The Invensys Classic at Las Vegas, as the tournament will now be called, will have a prize fund of $4.25 million and will award the champion $765,000. While those are incredible sums and ones that will reposition Las Vegas back among the upper echelon on the tour in terms of money, what seems to be lost in the discussion thus far is that money alone won't assure a stronger tournament field.

It's not as if a tournament can simply wave money at tour players and expect their undivided attention. In reality, those players are already playing for big money virtually every week of the year, and if they don't like coming to the tour stop in Las Vegas -- with its unusual five-day format that includes amateurs for the first four rounds -- then no amount of financial incentive will be enough.

In a perfect world, Invensys would have latched onto the Las Vegas tournament and abolished that five-day, amateur format. But it didn't, so that's enough of beating that dead horse.
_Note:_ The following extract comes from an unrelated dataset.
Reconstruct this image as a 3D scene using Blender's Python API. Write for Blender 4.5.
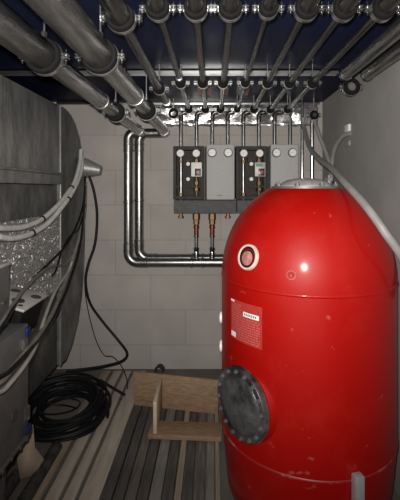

"It was never an issue," tournament director Charlie Baron said Thursday, knowing a question on deleting the amateurs was inevitable with their biggest detractor on the other end of the line. "The format won't change."

Darn.

But on the bright side, Baron is confident the increased prize money will turn some of these millionaires' heads.

"It'll get their attention," he said. "The additional money, plus what we have to offer in the city while they're here, will make a difference for us. Things can only get better."

He added that the tournament was making an effort to exorcise its "28-handicappers" and replace them with a horde of "single-digit players." But even if that happens Las Vegas is apt to retain its reputation as a rather grueling stop on the tour, at least in terms of its playing conditions.

After all, it's the five days and the amateurs -- as opposed to insufficient prize money -- that have contributed to big names like Tiger Woods and David Duval skipping the event.

"But with this extra money and the exposure Invensys is looking for, we might pick up some European players like Darren Clarke and Bernhard Langer," Baron said, pointing to Invensys' international TV connections and goals. "And we might be able to get Tiger here by next year."

There was no raining on Baron's parade and no real reason to question his optimism. He had a productive week and he's enthusiastic about the future.

Armed with a few extra bucks he can go back on golf's recruiting trail, trying to entice the elite players who customarily bypass the tournament in Las Vegas.

We'll see how he fares. We'll see if money carries the same clout when its audience is already wealthy.